Find Peak Element - LeetCode 162 Solution in python

Find Peak Element medium

Problem Statement

A peak element is an element that is strictly greater than its neighbors.

Given an integer array nums, find a peak element and return its index. If the array contains multiple peaks, return the index to any of the peaks.

You may imagine that nums[-1] = nums[n] = -∞.

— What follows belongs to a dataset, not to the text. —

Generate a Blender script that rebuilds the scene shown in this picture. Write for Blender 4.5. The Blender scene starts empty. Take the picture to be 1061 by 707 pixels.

You must write an algorithm that has a time complexity of O(log n).

Example 1

Input: nums = [1,2,3,1] Output: 2 Explanation: 3 is a peak element and your function should return the index number 2.

Example 2

Input: nums = [1,2,1,3,5,6,4] Output: 5 Explanation: 6 is a peak element and your function should return the index number 5.

Steps

The problem can be solved efficiently using binary search. The core idea is:

Base Cases: If the array has only one element, that element is the peak.
Binary Search: Start with the middle element.
- If the middle element is greater than its right neighbor, the peak must lie in the left half (including the middle element).
- If the middle element is less than its right neighbor, the peak must lie in the right half.
Recursively search: Repeat the process on the chosen half until a peak is found.

Explanation

The algorithm leverages the fact that a peak must exist. If an element is not a peak, it's guaranteed that a peak will exist on either its left or right side. By comparing the middle element with its neighbor, we can confidently eliminate half of the search space in each step, thus achieving logarithmic time complexity. The -∞ assumption simplifies the edge cases, as the first and last elements are automatically considered potentially peak elements if they are greater than their single neighbour.

Code

public class Solution {
    public int FindPeakElement(int[] nums) {
        int left = 0;
        int right = nums.Length - 1;

        while (left < right) {
            int mid = left + (right - left) / 2; // Avoid potential overflow

            if (nums[mid] > nums[mid + 1]) {
                right = mid; // Peak is in the left half
            } else {
                left = mid + 1; // Peak is in the right half
            }
        }

        return left; // left and right converge to the peak index
    }
}

Complexity

Time Complexity: O(log n) - Due to the binary search approach.
Space Complexity: O(1) - Constant extra space is used. The algorithm operates in-place.